Before coming to Pacific Coast Grill, Hanis was a fixture at Dakota Grill in the Gaslamp Quarter, and then he moved to A New Leaf in the Gaslamp Hilton. I asked him why he'd left Dakota Grill after so many years and A New Leaf after so short a time. "Well, if you look at the style of food they're doing at Dakota now, it really isn't the kind of food I was doing when I was there. That was a big reason I left. You've got to understand that all owners have priorities, and I think they really wanted to focus on food costs. They wanted the costs lower than they had set for me, and to get it lower, you have to use a lot of frozen ingredients. Here, my freezer is not much bigger than what I have at home. Everything's fresh. It makes it more of a challenge, knowing you've got three or four days to use it up or lose it, but you're starting out with a better product. Here I have a 30 percent food cost [i.e., 30 percent of the restaurant's total expenses]. Over there, they're trying to keep it to 25 percent, and that's really hard.

"When I went to the Hilton they told me, 'Oh, yeah, you'll be able to do whatever you want.' But I found they had more input into it than I thought. All owners want to have some say; that's realistic. But if they aren't present on a daily basis, it's harder for them to understand why decisions are being made. So around that point, Jeffrey Strauss over at Pamplemousse told the owner here to give me a call. That's all it took. I was ready. Here, I can do what I want, and I think that's what a chef needs. They trust me. I do samples and feed everybody on the staff, and they really listen to what the servers say. They [the owners] come in and say, 'I hear you did a great special last night. Why don't we see about running that again, and if it works out, let's put it on the menu.' That makes it fun for me.

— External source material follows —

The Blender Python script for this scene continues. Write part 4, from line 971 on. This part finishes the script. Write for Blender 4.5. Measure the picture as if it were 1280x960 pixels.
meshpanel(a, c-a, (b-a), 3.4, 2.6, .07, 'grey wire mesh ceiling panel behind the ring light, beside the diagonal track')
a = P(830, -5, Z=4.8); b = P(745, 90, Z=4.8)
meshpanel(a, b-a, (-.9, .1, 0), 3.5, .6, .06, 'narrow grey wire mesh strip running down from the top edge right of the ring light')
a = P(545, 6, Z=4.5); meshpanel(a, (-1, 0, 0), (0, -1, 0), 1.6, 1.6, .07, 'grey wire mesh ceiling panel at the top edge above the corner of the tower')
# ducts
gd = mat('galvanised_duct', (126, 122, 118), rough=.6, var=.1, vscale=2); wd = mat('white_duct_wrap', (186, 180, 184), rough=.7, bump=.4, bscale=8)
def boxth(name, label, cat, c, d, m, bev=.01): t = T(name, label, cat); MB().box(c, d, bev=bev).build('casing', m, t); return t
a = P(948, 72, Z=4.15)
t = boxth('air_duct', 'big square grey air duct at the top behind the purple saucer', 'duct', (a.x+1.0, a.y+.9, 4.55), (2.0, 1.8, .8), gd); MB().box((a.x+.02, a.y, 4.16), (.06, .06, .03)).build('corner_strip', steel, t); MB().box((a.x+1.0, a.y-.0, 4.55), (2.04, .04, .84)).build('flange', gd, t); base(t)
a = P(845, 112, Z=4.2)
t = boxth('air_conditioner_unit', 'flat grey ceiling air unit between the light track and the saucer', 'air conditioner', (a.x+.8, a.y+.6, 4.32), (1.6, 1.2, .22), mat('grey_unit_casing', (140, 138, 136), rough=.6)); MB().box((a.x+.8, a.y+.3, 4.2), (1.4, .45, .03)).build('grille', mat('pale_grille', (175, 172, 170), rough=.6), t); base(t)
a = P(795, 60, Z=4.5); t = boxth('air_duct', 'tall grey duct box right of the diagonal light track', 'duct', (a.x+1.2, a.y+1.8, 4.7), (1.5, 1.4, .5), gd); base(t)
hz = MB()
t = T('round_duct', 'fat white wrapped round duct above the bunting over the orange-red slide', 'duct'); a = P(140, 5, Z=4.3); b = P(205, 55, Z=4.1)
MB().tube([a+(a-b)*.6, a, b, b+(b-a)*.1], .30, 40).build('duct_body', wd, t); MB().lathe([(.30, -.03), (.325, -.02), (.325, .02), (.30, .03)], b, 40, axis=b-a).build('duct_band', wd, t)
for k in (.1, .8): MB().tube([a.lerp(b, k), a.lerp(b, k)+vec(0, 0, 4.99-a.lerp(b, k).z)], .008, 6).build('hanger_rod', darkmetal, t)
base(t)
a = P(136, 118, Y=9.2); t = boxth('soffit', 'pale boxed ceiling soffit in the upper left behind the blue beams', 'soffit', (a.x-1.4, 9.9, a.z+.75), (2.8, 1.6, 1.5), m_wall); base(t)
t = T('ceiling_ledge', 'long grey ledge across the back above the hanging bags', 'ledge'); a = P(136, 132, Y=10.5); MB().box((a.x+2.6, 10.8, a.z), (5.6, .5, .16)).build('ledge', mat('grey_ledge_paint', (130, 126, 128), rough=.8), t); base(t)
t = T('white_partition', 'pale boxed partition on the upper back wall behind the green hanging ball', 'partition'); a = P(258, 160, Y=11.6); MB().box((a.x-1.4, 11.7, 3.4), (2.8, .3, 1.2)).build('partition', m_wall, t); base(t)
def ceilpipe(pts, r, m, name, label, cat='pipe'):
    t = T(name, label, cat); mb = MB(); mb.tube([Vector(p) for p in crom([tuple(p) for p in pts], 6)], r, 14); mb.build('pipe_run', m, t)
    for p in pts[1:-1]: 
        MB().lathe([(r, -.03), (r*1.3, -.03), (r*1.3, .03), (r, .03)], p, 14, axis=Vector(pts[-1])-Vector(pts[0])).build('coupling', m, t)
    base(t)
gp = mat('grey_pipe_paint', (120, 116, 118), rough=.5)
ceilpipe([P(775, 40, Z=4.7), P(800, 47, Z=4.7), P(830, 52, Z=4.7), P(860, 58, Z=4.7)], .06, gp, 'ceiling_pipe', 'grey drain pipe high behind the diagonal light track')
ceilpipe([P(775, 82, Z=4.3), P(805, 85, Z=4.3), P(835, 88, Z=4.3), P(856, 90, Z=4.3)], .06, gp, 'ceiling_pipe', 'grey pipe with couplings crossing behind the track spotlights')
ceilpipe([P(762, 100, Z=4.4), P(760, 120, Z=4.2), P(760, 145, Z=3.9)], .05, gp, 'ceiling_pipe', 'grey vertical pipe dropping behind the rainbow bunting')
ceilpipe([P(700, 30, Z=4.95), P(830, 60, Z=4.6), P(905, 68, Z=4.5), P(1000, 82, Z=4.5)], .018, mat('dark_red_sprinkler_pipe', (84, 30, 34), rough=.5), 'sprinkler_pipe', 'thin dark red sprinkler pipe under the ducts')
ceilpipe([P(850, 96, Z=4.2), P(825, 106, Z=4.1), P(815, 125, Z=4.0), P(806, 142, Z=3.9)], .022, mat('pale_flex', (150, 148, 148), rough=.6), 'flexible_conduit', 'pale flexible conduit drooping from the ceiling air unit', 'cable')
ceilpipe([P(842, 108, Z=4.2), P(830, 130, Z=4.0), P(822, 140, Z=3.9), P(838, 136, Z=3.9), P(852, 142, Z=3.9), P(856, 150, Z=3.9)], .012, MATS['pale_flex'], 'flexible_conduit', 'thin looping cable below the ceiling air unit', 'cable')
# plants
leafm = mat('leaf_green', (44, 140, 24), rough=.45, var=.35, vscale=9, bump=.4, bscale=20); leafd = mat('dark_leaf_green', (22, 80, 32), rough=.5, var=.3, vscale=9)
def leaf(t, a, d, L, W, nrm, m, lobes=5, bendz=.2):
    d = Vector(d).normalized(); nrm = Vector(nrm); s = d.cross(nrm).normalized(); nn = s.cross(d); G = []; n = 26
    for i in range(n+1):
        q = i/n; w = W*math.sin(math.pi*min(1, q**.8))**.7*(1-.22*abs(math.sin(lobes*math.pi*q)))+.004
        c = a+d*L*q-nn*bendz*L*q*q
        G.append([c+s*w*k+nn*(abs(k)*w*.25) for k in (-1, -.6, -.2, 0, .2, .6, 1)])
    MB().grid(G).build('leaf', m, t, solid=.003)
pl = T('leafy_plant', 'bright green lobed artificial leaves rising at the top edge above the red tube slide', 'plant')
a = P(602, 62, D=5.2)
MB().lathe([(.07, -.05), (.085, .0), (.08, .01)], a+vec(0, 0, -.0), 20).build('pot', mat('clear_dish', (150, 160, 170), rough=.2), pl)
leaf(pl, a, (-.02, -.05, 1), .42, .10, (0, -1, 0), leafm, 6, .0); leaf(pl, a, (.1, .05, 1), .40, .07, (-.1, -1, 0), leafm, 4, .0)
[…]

"I have to stay with a 'Pacific Coast' theme, but I can do anything within that. If the Pacific Ocean touches it, I can do food from that area. A lot of what we're doing includes food from south of the border, and a lot of Hawaiian stuff, and a little Asian -- we're not wasabi-oriented, but Hawaiian has an Asian-fusion aspect to it, and we use some of those flavors -- soy, sweet soy, sweet chili sauce. And we're trying to develop some local organic sources for our produce -- not Chino, but some of the struggling smaller farms.

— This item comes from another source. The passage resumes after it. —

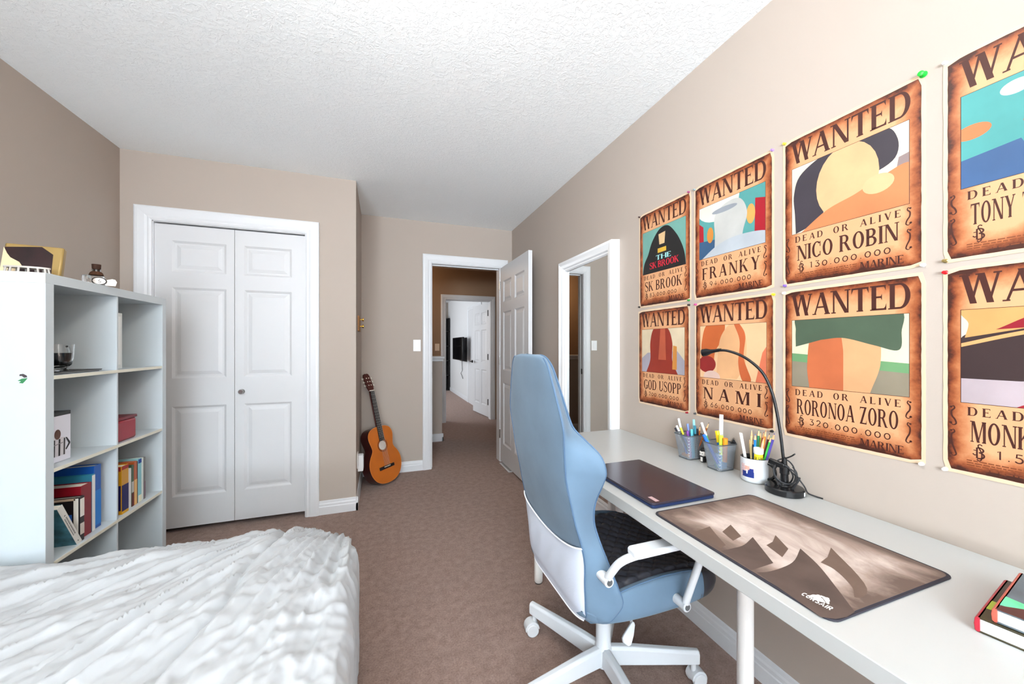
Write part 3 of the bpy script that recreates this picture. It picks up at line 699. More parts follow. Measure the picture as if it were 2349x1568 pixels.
TBi=catmull(TB,110)
def half(z,xr,hr,xf,hf):
    return [(xr-.010,0),(xr-.009,hr*.35),(xr-.006,hr*.7),(xr-.001,hr*.93),(xr+.006,hr*.995),
            (xr+(xf-xr)*.45,hr+(hf-hr)*.50+.002),(xf-.012,hf),(xf-.002,hf-.004),(xf-.001,hf-.016),(xf-.014,hf*.80-.012),(xr+(xf-xr)*.55,hf*.5),(xr+(xf-xr)*.5,0)]
def shell():
    vs=[];fs=[];n=None
    for row in TBi:
        z,xr,hr,xf,hf=row; h=catmull(half(*row),34)
        ring=[(p[0],YCC-p[1],z) for p in h]+[(p[0],YCC+p[1],z) for p in h[-2:0:-1]]
        n=len(ring); vs+=ring
    for j in range(len(TBi)-1):
        for i in range(n): fs.append((j*n+i,j*n+(i+1)%n,(j+1)*n+(i+1)%n,(j+1)*n+i))
    fs.append(tuple(range(n))); fs.append(tuple((len(TBi)-1)*n+i for i in range(n)))
    return MB().add(vs,fs)
shell().build('backrest',m_velvet,ch,smooth=True,ang=60)
# dark front cushion of the backrest
def cush(u,v):
    k=8+v*(len(TBi)-18); i=int(k); z,xr,hr,xf,hf=TBi[i]
    s=(u-.5)*2; y=s*(hf-.035)
    e=(1-abs(s)**4)*min(1,v*12,(1-v)*12)
    return (xr+(xf-xr)*.5+.030*e+.012-.0*z+ (0.012*s*s),YCC+y,z)
MB().grid(cush,24,80).build('back_cushion',m_quilt,ch,smooth=True)
# piping
for s in (-1,1):
    pts=[(r[3]-.004,YCC+s*(r[4]-.001),r[0]) for r in TBi[2:-1:2]]
    MB().tube(pts,.0026,8).build('piping',m_pip,ch,smooth=True)
    pts=[(r[1]+.002,YCC+s*(r[2]+.0005),r[0]) for r in TBi[4:-6:2]]
    MB().tube(pts,.0024,8).build('piping',m_pip,ch,smooth=True)
# pale mesh pocket on the lower rear
def mfn(u,v):
    s=(u-.5)*2
    top=.624-.040*(1-s*s)+.004; z=.386+(top-.386)*v
    zs=[r[0] for r in TBi]; i=min(range(len(zs)),key=lambda q:abs(zs[q]-z)); r=TBi[i]
    xr=np.interp(z,zs,[q[1] for q in TBi]); hr=np.interp(z,zs,[q[2] for q in TBi])
    edge=(1-s**8)
    pleat=.0042*sin(s*15+v*9+2)*sin(PI*min(1,v*1.2))*(v**1.3)
    return (xr-.016*edge-.006*edge*sin(PI*v)+pleat*edge+.002,YCC+s*(hr+.002),z)
MB().grid(mfn,60,36).build('mesh_panel',m_meshf,ch,smooth=True)
MB().tube([Vector(mfn(i/40,1.0))+Vector((-.001,0,0)) for i in range(41)],.0026,8).build('mesh_binding',mat('binding_white',(236,238,244),.5),ch,smooth=True)
MB().tube([Vector(mfn(i/40,0.0)) for i in range(41)],.0022,8).build('mesh_binding',MATS['binding_white'],ch,smooth=True)
# seat shell
ST=[(.560,.200,.395,.430,.430),(.60,.232,.383,.450,.440),(.66,.243,.378,.470,.448),(.74,.248,.376,.486,.455),(.83,.250,.376,.494,.458),(.92,.249,.377,.490,.458),(.985,.245,.379,.478,.455)]
FT=[(.975,.2455,.377,.480,.458),(1.02,.238,.380,.466,.455),(1.06,.222,.386,.452,.450),(1.085,.195,.396,.442,.443),(1.100,.150,.408,.430,.430)]
def seatloft(T,n=30):
    R=catmull(T,n); vs=[];fs=[];m=0
    for (x,h,zb,zs,zc) in R:
        hp=[(0,zb),(h*.6,zb+.001),(h*.93,zb+.008),(h*.995,zb+.03),(h,(zb+zs)/2+.01),(h*.975,zs-.008),(h*.93,zs),(h*.86,zs-.004),(h*.74,zc-.003),(h*.5,zc-.008),(0,zc-.010)]
        q=catmull(hp,36); ring=[(x,YCC-p[0],p[1]) for p in q]+[(x,YCC+p[0],p[1]) for p in q[-2:0:-1]]; m=len(ring); vs+=ring
    for j in range(n-1):
        for i in range(m): fs.append((j*m+i,j*m+(i+1)%m,(j+1)*m+(i+1)%m,(j+1)*m+i))
    fs.append(tuple(range(m))); fs.append(tuple((n-1)*m+i for i in range(m)))
    return MB().add(vs,fs)
seatloft(ST).build('seat',m_velvet,ch,smooth=True,ang=60)
seatloft(FT).build('seat_front',m_quilt,ch,smooth=True,ang=60)
def qf(u,v):
    x=.600+u*.485; R=np.interp(x,[r[0] for r in ST+FT[1:]],[r[1] for r in ST+FT[1:]]); zc=np.interp(x,[r[0] for r in ST+FT[1:]],[r[4] for r in ST+FT[1:]])
    s=(v-.5)*2; y=s*R*.90
    a=(x-y)*62; b=(x+y)*62
    q=(abs(sin(a/1.0))**.45+abs(sin(b/1.0))**.45)*.5
    e=min(1,(1-abs(s))*9)*min(1,u*10,(1-u)*6)
    return (x,YCC+y,zc-.004+.010*e+.011*q*e+np.interp(x,[.6,.8,.95,1.06],[.010,.030,.026,.002])*abs(s)**2.2)
MB().grid(qf,150,130).build('seat_cushion',m_quilt,ch,smooth=True,ang=0)
MB().tube([(x,YCC-np.interp(x,[r[0] for r in ST],[r[1] for r in ST])*.935,np.interp(x,[r[0] for r in ST],[r[3] for r in ST])+.001) for x in np.linspace(.66,.98,24)],.0022,8).build('piping',m_pip,ch,smooth=True)
# armrests
for s in (-1,1):
    def P(x,y,z): return Vector((x,YCC+s*(YCC-y),z))
    pad=MB()
    out=[(.630,.806),(.640,.800),(.915,.800),(.925,.806),(.925,.840),(.915,.846),(.640,.846),(.630,.840)]
    pad.prism([(p[0],YCC+s*(YCC-p[1])) for p in out],(0,0,.650),(1,0,0),(0,1,0),(0,0,.018))
    arm=pad.build('armrest',m_cw,ch,bevel=.005,seg=3)
    pts=catmull([P(.600,.893,.552),P(.602,.872,.585),P(.610,.848,.622),P(.632,.828,.645),P(.68,.824,.650)],20)
    MB().tube(pts,.0108,14).build('armrest_tube',m_cw,arm,smooth=True)
    pts=catmull([P(.80,.824,.648),P(.865,.826,.640),P(.888,.836,.605),P(.886,.848,.555),P(.873,.858,.500),P(.866,.874,.438)],26)
    MB().tube(pts,.0108,14).build('armrest_tube',m_cw,arm,smooth=True)
    for (x,z,ya,yb) in ((.600,.552,.935,.878),(.866,.428,.916,.866)):
        MB().cyl(P(x,ya,z),P(x,yb,z),.0145,24).build('mount',m_cw,arm,smooth=True,bevel=.002)
        MB().cyl(P(x,yb+.0005,z),P(x,yb-.0012,z),.009,20).build('bolt_recess',mat('bolt_grey',(120,124,126),.3,metal=.7),arm,smooth=True)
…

"I've been trying to clean out the menu and put on items that set a little better. When I got here, the sauté guy did pretty much everything. Now it's divided evenly between him and the grill guy. There's a really good group of cooks here. We've got a lot of prep guys who could be line cooks, but they stay prep cooks because they work two jobs. They're a little better skilled than most, and that pays off for me. They're having to learn with me, too. There's just been so many chefs here in the last year, it's been a nice challenge for me to get everybody on the same page. I'm happy and I feel like we're making some progress."

I asked him about the smoker he uses for the "Bag o' Bonz." "We have a beautiful Southern-style digital electronic smoker. You punch in how hot you want it and how much smoke you want. I can even do a cold smoke. We save all the trimmings from our salmon and do different things with them -- for instance, my sous chef makes a really good salmon burger -- but the trims we don't use right away, we freeze and then cold smoke them. We had that for Easter, and we're hoping to have it again on Mother's Day. With a digital smoker, you can turn end-pieces into centerpieces!"